March Madness kicks off next week and in addition to all of the inevitable questions (Can anyone beat Kentucky? Can Duke make up for their disastrous 2014?) perhaps the less obvious debate is over money. March Madness brings in millions for the schools that do well… and none of that money goes directly to the students on the court.
NBA great Charles Barkley is the latest to publicly weigh in on the debate, saying paying college athletes would be “crazy.”
Not that crazy, though. The Supreme Court has ruled that students can be paid up to $5,000 starting next year – but the big picture debate is still far from answered.
Yahoo Finance spoke with Wharton Professor Kenneth Shropshire, author of “Sport Matters,” about the debate. “The whole idea of amateurism really is a notion we should get rid of,” he said. Shropshire says those idealistic philosophies are “outdated,” and there’s nothing wrong, in theory, with paying athletes.
But once you get passed the philosophical debate over whether it’s “right” to pay amateur athletes, things get even more complicated.
For Barkley – the complication is logistics. “Less than 1 percent [of college basketball players] are going to play in the NBA,” he said. “What about the other 99 percent that are getting a free education?”
Every year, Nerd Wallet crunches how much each NCAA basketball player is worth. This year, the top players are valued at $488,000 – just $20,000 shy of the starting salary in the NBA. But that’s only when you’re talking about the best players – the 1% who may actually go on to play in the NBA.
Want some more mind-shattering stats from Nerd Wallet?

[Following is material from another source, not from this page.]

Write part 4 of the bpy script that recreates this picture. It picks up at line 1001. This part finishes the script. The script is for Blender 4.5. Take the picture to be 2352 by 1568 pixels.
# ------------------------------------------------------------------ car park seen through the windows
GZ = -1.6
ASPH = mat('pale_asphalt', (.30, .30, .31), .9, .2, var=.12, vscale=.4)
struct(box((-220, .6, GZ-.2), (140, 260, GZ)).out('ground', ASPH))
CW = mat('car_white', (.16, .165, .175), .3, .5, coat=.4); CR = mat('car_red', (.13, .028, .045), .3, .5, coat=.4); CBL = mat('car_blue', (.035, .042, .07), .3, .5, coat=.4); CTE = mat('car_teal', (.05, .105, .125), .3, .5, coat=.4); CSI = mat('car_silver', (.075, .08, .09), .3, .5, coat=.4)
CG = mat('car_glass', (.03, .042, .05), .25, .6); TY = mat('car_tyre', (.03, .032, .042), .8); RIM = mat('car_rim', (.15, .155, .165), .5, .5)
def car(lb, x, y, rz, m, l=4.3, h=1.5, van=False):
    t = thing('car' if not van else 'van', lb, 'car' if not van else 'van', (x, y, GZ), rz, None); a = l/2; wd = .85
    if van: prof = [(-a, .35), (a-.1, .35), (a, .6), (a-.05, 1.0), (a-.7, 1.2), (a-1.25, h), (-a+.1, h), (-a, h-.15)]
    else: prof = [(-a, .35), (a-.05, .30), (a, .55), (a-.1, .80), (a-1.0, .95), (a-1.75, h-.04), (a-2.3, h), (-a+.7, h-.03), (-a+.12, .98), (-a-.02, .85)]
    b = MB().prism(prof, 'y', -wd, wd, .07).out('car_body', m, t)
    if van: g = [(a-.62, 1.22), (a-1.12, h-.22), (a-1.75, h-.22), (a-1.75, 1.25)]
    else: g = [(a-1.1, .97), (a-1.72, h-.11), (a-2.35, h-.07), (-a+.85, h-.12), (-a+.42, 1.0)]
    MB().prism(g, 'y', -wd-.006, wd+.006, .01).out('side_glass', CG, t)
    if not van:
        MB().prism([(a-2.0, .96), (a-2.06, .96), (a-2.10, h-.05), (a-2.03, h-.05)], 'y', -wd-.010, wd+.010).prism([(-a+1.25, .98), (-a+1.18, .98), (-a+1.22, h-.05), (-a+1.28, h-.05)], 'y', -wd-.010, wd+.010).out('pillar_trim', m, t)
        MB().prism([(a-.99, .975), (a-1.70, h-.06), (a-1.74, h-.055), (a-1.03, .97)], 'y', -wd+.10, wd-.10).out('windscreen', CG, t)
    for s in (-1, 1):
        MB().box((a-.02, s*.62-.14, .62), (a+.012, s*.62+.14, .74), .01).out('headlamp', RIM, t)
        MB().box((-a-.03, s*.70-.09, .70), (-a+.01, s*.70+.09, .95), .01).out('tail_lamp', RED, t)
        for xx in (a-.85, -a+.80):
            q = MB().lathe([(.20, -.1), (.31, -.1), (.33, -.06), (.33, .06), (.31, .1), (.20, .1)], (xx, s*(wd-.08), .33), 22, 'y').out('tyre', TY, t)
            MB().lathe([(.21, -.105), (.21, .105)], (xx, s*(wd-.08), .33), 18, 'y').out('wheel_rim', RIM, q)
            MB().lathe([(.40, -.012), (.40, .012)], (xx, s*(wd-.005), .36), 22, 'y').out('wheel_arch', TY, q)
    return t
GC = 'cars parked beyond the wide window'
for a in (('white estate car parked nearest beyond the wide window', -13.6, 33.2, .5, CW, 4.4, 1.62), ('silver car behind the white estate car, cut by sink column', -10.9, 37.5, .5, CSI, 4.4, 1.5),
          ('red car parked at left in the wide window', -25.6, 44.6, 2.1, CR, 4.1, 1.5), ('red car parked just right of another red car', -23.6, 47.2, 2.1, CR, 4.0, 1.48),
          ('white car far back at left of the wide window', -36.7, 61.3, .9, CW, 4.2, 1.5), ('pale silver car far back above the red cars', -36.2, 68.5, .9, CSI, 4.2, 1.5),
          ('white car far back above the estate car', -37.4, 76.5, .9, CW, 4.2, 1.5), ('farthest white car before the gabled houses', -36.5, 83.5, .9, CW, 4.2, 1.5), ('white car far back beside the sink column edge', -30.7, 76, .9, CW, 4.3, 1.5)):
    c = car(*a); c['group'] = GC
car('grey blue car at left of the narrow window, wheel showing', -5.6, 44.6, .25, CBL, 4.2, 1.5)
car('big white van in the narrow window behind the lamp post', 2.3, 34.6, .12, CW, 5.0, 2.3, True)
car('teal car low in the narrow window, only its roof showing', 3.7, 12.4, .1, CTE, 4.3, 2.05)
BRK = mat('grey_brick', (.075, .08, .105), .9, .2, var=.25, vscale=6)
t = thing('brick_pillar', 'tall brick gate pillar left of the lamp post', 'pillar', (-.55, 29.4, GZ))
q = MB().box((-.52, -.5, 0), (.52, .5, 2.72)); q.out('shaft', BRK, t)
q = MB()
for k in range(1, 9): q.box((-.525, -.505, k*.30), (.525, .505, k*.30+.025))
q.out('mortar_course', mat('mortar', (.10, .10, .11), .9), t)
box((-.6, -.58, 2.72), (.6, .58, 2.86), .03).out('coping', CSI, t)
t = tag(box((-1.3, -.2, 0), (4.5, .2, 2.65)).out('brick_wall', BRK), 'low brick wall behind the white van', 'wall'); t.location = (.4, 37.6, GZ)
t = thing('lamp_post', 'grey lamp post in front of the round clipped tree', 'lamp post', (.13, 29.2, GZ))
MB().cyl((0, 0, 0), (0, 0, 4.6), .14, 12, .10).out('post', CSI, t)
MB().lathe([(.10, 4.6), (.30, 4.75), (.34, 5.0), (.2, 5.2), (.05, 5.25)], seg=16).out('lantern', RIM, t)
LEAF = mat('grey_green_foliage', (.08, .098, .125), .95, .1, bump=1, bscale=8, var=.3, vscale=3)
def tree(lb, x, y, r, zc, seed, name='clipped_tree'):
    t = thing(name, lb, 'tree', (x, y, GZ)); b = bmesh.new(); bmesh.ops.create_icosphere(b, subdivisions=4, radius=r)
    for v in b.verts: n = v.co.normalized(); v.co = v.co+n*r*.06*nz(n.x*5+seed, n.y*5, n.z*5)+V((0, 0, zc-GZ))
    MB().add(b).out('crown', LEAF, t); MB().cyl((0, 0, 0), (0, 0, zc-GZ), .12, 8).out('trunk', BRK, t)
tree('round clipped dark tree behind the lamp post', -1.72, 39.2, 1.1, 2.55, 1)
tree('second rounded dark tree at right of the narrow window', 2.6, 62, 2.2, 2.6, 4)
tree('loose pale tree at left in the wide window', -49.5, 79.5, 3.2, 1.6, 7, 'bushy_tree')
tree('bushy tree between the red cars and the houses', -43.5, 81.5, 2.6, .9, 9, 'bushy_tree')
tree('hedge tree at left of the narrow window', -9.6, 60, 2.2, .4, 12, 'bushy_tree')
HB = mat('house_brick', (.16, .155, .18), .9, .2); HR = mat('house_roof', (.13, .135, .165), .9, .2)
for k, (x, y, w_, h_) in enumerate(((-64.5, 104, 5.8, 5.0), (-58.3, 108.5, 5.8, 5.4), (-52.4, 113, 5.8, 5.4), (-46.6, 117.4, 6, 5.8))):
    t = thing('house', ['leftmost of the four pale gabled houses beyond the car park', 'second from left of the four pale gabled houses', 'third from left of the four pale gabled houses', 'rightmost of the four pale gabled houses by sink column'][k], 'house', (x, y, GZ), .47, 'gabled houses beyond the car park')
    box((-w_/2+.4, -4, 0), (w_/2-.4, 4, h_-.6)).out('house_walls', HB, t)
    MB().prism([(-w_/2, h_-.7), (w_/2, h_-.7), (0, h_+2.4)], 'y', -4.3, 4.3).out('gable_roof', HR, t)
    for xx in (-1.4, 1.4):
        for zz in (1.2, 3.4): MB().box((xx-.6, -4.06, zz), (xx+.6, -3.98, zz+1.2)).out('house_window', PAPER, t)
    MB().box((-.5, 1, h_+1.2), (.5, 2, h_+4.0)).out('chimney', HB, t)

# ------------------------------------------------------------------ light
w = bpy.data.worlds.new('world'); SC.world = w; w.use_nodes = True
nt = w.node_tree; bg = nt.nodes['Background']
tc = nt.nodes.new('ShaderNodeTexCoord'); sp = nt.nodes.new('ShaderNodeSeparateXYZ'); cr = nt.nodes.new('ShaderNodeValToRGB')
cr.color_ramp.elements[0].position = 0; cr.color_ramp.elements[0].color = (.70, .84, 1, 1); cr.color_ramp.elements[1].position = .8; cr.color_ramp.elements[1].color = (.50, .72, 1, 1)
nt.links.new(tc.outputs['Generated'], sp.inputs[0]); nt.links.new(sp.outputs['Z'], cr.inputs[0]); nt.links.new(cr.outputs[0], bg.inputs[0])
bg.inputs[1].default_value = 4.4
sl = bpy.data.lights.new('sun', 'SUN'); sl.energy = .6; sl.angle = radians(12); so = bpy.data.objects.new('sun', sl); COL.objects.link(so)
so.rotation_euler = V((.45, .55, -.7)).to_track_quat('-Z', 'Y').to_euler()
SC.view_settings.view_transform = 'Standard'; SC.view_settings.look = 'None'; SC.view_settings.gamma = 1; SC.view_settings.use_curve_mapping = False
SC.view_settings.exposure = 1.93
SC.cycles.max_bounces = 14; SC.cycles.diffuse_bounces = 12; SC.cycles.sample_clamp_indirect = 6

Men’s basketball will bring in $1.6 billion in revenue for the NCAA. Louisville alone generated over $40 million last year – that’s equivalent to the four-year tuition for 535 students. And over at Duke – home of arguably the most famous college athlete of the moment, freshman Jahlil Okafor – the average value of a player is about $1.1 million.
“I have a lot of reasons why it becomes problematic,” said Shropshire. His arguments center largely around the emphasis on sport over education. Instead of using the millions in revenue to pay student athletes directly, Shropshire advocates using the money to help them.
“The idea that we’re talking about college athletes, hopefully we can get back to talking about student athletes,” he said. “How do we use these dollars to better provide the opportunity to these kids to move on in their lives when their sporting days are over… and better still, is there some way to use these dollars to better inspire these young athletes to actually get an education?”